§ **What you should do**
Would you quote the material below in full and unchanged?

§ **Dataset excerpt**
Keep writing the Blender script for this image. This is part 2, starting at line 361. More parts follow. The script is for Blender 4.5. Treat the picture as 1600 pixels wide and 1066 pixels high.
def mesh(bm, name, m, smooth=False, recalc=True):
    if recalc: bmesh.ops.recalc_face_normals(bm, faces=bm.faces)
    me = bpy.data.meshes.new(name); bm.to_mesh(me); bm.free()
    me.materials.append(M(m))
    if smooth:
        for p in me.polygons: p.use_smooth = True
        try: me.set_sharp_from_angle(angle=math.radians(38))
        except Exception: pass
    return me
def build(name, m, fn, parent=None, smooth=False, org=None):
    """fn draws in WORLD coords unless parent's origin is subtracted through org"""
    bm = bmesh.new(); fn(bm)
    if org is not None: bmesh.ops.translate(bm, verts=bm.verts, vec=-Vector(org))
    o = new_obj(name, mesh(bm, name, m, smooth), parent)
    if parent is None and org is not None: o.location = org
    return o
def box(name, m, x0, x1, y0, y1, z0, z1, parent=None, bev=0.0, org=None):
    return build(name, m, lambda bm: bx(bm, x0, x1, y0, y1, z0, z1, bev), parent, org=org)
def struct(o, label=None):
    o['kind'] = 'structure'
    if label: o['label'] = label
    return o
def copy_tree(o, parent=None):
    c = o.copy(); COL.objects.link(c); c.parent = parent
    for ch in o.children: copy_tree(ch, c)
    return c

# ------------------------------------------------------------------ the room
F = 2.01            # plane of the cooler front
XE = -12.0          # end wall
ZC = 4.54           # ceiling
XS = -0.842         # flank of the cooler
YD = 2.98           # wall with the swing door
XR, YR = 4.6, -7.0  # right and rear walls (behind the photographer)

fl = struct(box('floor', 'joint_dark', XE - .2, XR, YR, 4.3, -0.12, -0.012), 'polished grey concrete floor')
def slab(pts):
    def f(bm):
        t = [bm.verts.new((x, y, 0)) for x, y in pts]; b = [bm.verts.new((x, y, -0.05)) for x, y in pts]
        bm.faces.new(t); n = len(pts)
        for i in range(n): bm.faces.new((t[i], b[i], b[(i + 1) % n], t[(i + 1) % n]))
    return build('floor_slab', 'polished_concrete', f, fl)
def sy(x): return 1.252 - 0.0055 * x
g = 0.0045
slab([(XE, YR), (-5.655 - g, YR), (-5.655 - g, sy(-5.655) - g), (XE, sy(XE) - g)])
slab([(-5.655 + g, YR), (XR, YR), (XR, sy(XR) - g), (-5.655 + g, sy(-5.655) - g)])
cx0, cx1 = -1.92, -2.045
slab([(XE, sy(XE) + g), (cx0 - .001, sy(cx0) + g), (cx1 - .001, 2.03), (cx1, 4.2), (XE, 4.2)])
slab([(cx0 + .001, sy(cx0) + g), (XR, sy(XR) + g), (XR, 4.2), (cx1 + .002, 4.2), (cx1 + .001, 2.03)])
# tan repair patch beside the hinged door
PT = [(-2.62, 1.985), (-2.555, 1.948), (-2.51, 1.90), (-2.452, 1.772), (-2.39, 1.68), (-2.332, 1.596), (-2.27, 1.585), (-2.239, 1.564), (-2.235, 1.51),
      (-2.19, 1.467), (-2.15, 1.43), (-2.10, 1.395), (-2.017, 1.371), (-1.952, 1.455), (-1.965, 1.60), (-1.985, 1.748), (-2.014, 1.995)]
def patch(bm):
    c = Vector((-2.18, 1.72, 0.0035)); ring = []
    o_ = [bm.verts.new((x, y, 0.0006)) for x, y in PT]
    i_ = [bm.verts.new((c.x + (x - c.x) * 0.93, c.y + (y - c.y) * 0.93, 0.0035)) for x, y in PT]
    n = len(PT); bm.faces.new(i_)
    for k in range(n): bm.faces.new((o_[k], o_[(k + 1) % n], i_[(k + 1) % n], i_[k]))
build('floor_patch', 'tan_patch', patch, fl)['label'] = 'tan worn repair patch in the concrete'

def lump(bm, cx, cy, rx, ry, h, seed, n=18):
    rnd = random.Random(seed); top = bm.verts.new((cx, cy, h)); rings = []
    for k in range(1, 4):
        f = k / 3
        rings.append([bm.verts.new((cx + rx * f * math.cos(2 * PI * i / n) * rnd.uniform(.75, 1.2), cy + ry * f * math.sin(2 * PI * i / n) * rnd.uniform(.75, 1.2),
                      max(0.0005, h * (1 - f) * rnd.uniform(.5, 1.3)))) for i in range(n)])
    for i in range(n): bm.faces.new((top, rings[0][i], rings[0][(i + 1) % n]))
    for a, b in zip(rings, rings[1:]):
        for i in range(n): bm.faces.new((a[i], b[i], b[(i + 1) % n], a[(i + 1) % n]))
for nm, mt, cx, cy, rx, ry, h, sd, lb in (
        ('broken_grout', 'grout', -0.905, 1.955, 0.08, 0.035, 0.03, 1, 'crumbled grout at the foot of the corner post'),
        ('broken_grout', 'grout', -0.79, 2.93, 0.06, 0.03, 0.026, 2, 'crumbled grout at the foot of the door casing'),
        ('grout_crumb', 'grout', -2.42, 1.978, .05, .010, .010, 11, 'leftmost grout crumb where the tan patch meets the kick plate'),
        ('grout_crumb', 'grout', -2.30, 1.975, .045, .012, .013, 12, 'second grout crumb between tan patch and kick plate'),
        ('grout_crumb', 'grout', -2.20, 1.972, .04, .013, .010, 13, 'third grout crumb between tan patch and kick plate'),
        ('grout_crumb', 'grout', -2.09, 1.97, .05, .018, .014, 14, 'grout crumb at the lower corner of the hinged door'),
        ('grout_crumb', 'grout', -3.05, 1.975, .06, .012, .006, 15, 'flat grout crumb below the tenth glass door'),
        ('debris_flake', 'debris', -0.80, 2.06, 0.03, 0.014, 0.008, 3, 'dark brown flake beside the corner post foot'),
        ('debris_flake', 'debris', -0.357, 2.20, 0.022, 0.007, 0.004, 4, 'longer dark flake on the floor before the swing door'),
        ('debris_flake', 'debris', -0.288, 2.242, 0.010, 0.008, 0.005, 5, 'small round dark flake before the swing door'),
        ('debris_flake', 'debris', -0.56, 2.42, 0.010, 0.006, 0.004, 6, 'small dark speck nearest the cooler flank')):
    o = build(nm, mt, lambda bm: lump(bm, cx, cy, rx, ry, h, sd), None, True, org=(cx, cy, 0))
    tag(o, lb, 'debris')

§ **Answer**
Keep writing the Blender script for this image. This is part 2, starting at line 361. More parts follow. The script is for Blender 4.5. Treat the picture as 1600 pixels wide and 1066 pixels high.
def mesh(bm, name, m, smooth=False, recalc=True):
    if recalc: bmesh.ops.recalc_face_normals(bm, faces=bm.faces)
    me = bpy.data.meshes.new(name); bm.to_mesh(me); bm.free()
    me.materials.append(M(m))
    if smooth:
        for p in me.polygons: p.use_smooth = True
        try: me.set_sharp_from_angle(angle=math.radians(38))
        except Exception: pass
    return me
def build(name, m, fn, parent=None, smooth=False, org=None):
    """fn draws in WORLD coords unless parent's origin is subtracted through org"""
    bm = bmesh.new(); fn(bm)
    if org is not None: bmesh.ops.translate(bm, verts=bm.verts, vec=-Vector(org))
    o = new_obj(name, mesh(bm, name, m, smooth), parent)
    if parent is None and org is not None: o.location = org
    return o
def box(name, m, x0, x1, y0, y1, z0, z1, parent=None, bev=0.0, org=None):
    return build(name, m, lambda bm: bx(bm, x0, x1, y0, y1, z0, z1, bev), parent, org=org)
def struct(o, label=None):
    o['kind'] = 'structure'
    if label: o['label'] = label
    return o
def copy_tree(o, parent=None):
    c = o.copy(); COL.objects.link(c); c.parent = parent
    for ch in o.children: copy_tree(ch, c)
    return c

# ------------------------------------------------------------------ the room
F = 2.01            # plane of the cooler front
XE = -12.0          # end wall
ZC = 4.54           # ceiling
XS = -0.842         # flank of the cooler
YD = 2.98           # wall with the swing door
XR, YR = 4.6, -7.0  # right and rear walls (behind the photographer)

fl = struct(box('floor', 'joint_dark', XE - .2, XR, YR, 4.3, -0.12, -0.012), 'polished grey concrete floor')
def slab(pts):
    def f(bm):
        t = [bm.verts.new((x, y, 0)) for x, y in pts]; b = [bm.verts.new((x, y, -0.05)) for x, y in pts]
        bm.faces.new(t); n = len(pts)
        for i in range(n): bm.faces.new((t[i], b[i], b[(i + 1) % n], t[(i + 1) % n]))
    return build('floor_slab', 'polished_concrete', f, fl)
def sy(x): return 1.252 - 0.0055 * x
g = 0.0045
slab([(XE, YR), (-5.655 - g, YR), (-5.655 - g, sy(-5.655) - g), (XE, sy(XE) - g)])
slab([(-5.655 + g, YR), (XR, YR), (XR, sy(XR) - g), (-5.655 + g, sy(-5.655) - g)])
cx0, cx1 = -1.92, -2.045
slab([(XE, sy(XE) + g), (cx0 - .001, sy(cx0) + g), (cx1 - .001, 2.03), (cx1, 4.2), (XE, 4.2)])
slab([(cx0 + .001, sy(cx0) + g), (XR, sy(XR) + g), (XR, 4.2), (cx1 + .002, 4.2), (cx1 + .001, 2.03)])
# tan repair patch beside the hinged door
PT = [(-2.62, 1.985), (-2.555, 1.948), (-2.51, 1.90), (-2.452, 1.772), (-2.39, 1.68), (-2.332, 1.596), (-2.27, 1.585), (-2.239, 1.564), (-2.235, 1.51),
      (-2.19, 1.467), (-2.15, 1.43), (-2.10, 1.395), (-2.017, 1.371), (-1.952, 1.455), (-1.965, 1.60), (-1.985, 1.748), (-2.014, 1.995)]
def patch(bm):
    c = Vector((-2.18, 1.72, 0.0035)); ring = []
    o_ = [bm.verts.new((x, y, 0.0006)) for x, y in PT]
    i_ = [bm.verts.new((c.x + (x - c.x) * 0.93, c.y + (y - c.y) * 0.93, 0.0035)) for x, y in PT]
    n = len(PT); bm.faces.new(i_)
    for k in range(n): bm.faces.new((o_[k], o_[(k + 1) % n], i_[(k + 1) % n], i_[k]))
build('floor_patch', 'tan_patch', patch, fl)['label'] = 'tan worn repair patch in the concrete'

def lump(bm, cx, cy, rx, ry, h, seed, n=18):
    rnd = random.Random(seed); top = bm.verts.new((cx, cy, h)); rings = []
    for k in range(1, 4):
        f = k / 3
        rings.append([bm.verts.new((cx + rx * f * math.cos(2 * PI * i / n) * rnd.uniform(.75, 1.2), cy + ry * f * math.sin(2 * PI * i / n) * rnd.uniform(.75, 1.2),
                      max(0.0005, h * (1 - f) * rnd.uniform(.5, 1.3)))) for i in range(n)])
    for i in range(n): bm.faces.new((top, rings[0][i], rings[0][(i + 1) % n]))
    for a, b in zip(rings, rings[1:]):
        for i in range(n): bm.faces.new((a[i], b[i], b[(i + 1) % n], a[(i + 1) % n]))
for nm, mt, cx, cy, rx, ry, h, sd, lb in (
        ('broken_grout', 'grout', -0.905, 1.955, 0.08, 0.035, 0.03, 1, 'crumbled grout at the foot of the corner post'),
        ('broken_grout', 'grout', -0.79, 2.93, 0.06, 0.03, 0.026, 2, 'crumbled grout at the foot of the door casing'),
        ('grout_crumb', 'grout', -2.42, 1.978, .05, .010, .010, 11, 'leftmost grout crumb where the tan patch meets the kick plate'),
        ('grout_crumb', 'grout', -2.30, 1.975, .045, .012, .013, 12, 'second grout crumb between tan patch and kick plate'),
        ('grout_crumb', 'grout', -2.20, 1.972, .04, .013, .010, 13, 'third grout crumb between tan patch and kick plate'),
        ('grout_crumb', 'grout', -2.09, 1.97, .05, .018, .014, 14, 'grout crumb at the lower corner of the hinged door'),
        ('grout_crumb', 'grout', -3.05, 1.975, .06, .012, .006, 15, 'flat grout crumb below the tenth glass door'),
        ('debris_flake', 'debris', -0.80, 2.06, 0.03, 0.014, 0.008, 3, 'dark brown flake beside the corner post foot'),
        ('debris_flake', 'debris', -0.357, 2.20, 0.022, 0.007, 0.004, 4, 'longer dark flake on the floor before the swing door'),
        ('debris_flake', 'debris', -0.288, 2.242, 0.010, 0.008, 0.005, 5, 'small round dark flake before the swing door'),
        ('debris_flake', 'debris', -0.56, 2.42, 0.010, 0.006, 0.004, 6, 'small dark speck nearest the cooler flank')):
    o = build(nm, mt, lambda bm: lump(bm, cx, cy, rx, ry, h, sd), None, True, org=(cx, cy, 0))
    tag(o, lb, 'debris')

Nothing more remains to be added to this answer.